Trans-Pacific Partnership – We need “Smart Trade” not “Dumb Trade” so a summary of CPA’s “Principles for a 21st Century Trade Agreement” was presented that would fix past mistakes in trade agreements. CPA recommends that new trade agreements must include the following principles to benefit America:

  • Balanced Trade
  • National Trade, Economic and Security Strategy
  • Reciprocity
  • Address State Owned Commercial Enterprises
  • Currency Manipulation
  • Rules of Origin
  • Enforcement
  • Border Adjustable Taxes
  • Perishable and Cyclical Products
  • Food and Product Safety and Quality
  • Domestic Procurement
  • Temporary vs. Permanent via renewal or sunset clauses

In the past, Congress has used Trade Promotion Authority to give the executive Branch directives on which countries to negotiate with and what terms to seek in the negotiations. “Fast Track” provisions that prevent Congress from amending any agreement and requiring an accelerated timeline for the vote have also been included. However, the Executive Branch ignored most of the provisions of the 2002 TPA and Congress had no role in the negotiations. Thus, CPA recommends that “Fast Track” provisions not be included because Congress should retain its trade power.

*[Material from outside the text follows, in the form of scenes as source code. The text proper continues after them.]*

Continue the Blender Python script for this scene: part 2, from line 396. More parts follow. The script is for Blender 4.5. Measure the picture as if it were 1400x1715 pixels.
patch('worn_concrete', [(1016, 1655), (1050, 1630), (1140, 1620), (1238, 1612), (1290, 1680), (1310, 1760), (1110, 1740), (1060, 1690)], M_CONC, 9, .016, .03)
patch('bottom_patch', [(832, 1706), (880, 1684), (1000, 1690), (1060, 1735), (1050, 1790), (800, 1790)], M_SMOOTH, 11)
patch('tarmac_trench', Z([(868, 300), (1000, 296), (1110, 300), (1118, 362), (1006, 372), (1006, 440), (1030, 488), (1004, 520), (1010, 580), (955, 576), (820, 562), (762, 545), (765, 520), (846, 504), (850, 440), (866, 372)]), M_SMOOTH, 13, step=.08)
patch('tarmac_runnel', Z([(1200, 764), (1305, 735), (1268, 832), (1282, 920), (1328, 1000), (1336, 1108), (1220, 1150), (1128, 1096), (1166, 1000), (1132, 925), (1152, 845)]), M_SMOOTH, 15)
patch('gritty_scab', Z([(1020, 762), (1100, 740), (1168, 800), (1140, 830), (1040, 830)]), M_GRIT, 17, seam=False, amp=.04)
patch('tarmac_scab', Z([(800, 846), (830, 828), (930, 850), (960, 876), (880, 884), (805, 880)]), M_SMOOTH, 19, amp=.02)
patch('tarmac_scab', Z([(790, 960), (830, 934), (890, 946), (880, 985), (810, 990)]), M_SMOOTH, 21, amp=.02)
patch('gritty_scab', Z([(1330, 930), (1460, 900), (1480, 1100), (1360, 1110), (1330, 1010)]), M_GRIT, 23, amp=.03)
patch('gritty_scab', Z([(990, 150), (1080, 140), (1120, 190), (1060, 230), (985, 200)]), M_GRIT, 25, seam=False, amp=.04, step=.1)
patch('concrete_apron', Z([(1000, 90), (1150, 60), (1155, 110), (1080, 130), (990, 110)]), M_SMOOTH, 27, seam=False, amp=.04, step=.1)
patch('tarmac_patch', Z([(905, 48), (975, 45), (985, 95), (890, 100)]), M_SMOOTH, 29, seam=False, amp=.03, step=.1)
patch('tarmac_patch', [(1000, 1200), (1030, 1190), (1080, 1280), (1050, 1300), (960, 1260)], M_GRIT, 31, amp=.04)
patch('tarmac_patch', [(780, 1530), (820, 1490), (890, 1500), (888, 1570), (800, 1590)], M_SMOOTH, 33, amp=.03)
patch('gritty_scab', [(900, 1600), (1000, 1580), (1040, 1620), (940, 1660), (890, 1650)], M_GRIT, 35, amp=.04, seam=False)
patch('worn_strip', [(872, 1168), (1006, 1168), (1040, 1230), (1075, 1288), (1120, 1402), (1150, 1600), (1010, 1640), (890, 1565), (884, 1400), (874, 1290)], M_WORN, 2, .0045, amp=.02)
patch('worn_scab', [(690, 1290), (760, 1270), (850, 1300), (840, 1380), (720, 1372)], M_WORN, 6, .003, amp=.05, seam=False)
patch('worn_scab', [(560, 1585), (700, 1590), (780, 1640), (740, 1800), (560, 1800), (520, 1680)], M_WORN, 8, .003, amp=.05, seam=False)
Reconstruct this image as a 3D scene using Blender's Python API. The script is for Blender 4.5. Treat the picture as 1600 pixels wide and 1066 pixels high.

I also took the opportunity to provide copies of my blog article on the dangers to our national sovereignty that the current draft of the Trans-Pacific Partnership Agreement includes. I enjoyed meeting other businessmen and women from other parts of the country that have similar concerns about the direction of our country and are working to fix our country’s economy.

It was a pleasure to take advantage of my rights as a citizen to express my opinions and those of an organization of which I am a member to our elected representatives in government. If more American businessmen and women would take the time to do the same, we would be more successful in our efforts to fix our trade and national deficit problems and create jobs for more Americans.